Saturday, October 24, 2020

EU-Botswana office won’t lay off British staff

Owing to a peculiar set of circumstances, the European Union Delegation to Botswana and Southern African Development Community will not be shedding British staff as a result of Brexit. With a majority of Britons having voted to leave the European Union, one natural outcome is the eventual excision of United Kingdom citizens from the employ of the regional politico-economic union. With UK not having initiated formal exit protocols through invoking Article 50, such development is a little far down the road but is definitely coming.

Alexander Baum, the EU Ambassador to Botswana and SADC, says that his office “doesn’t really have UK staff”, a statement he qualifies by explaining that there is only one British staff member who is “de facto double nationality.” The other nationality is of an EU member state which will qualify that staff member to continue working for the EU.

On the whole, Brexit will not be detrimental to British nationals who work in other EU offices. This group also has the option of applying for the citizenship of other EU countries if they so wish.

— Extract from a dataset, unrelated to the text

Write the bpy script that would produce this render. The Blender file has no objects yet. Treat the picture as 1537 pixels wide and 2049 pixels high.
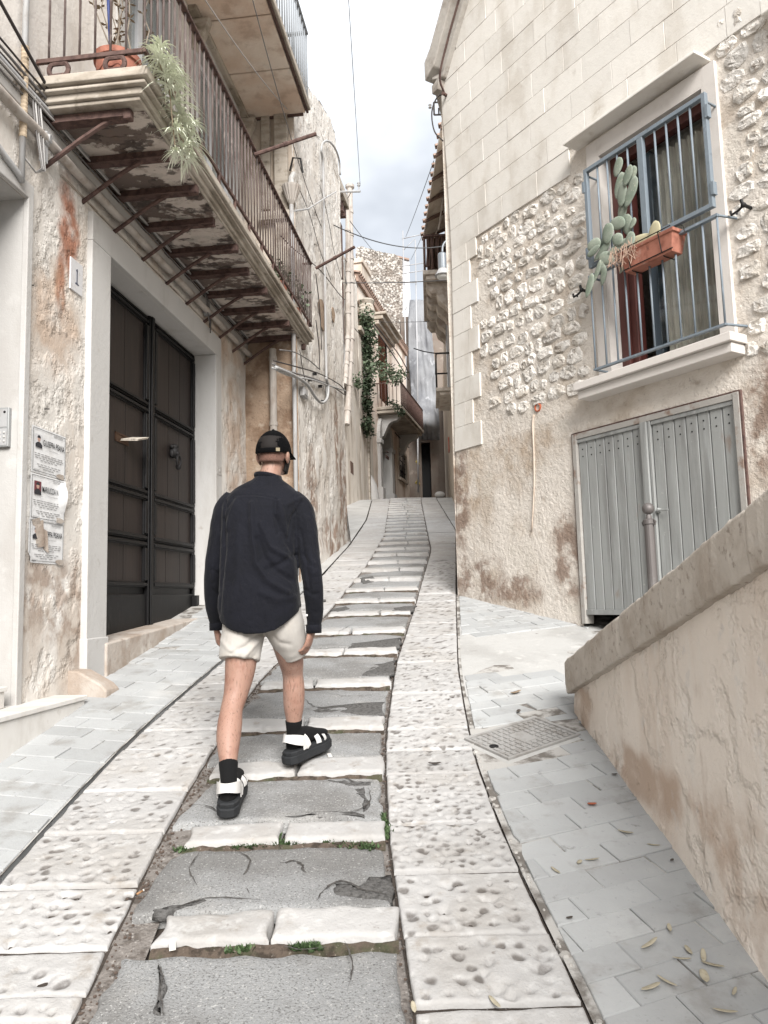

“It’s interesting that some governments in Europe have been rather relaxed and have offered citizenship to British people,” says Baum citing as an example Belgium which has offered such citizenship to Britons who have lived for a long time in places in Brussels (where the EU is headquartered) and Luxemburg. “Nobody knows how this will work out but the bottom line is that there is no immediate threat staff. I think the institution will remain as loyal as it can to its staff. Again, there is an [exit] agreement to be worked out and how the staff will feature in it is yet to be determined. It’s speculative at this stage to say whether there are issues or not.”

Recasting this particular issue in a different context, the ambassador says that “even if we had 10 British staff members here, it would still not make a big difference.” The reasons he gives for the latter are the anticipated time frame of two years of negotiations and the normal rotation of national staff.

“Of course we care a lot about our colleagues from the UK but externally it’s a non-issue. The institution has been clear: it wants to be as loyal as it can to its British employees,” Baum says.

It also turns out that unlike other regional configurations, EU doesn’t have a country quota system for personnel deployment. The result has been that some countries are over-represented while others are under-represented. According to Baum, the percentage of British nationals who work for the EU in total is relatively low.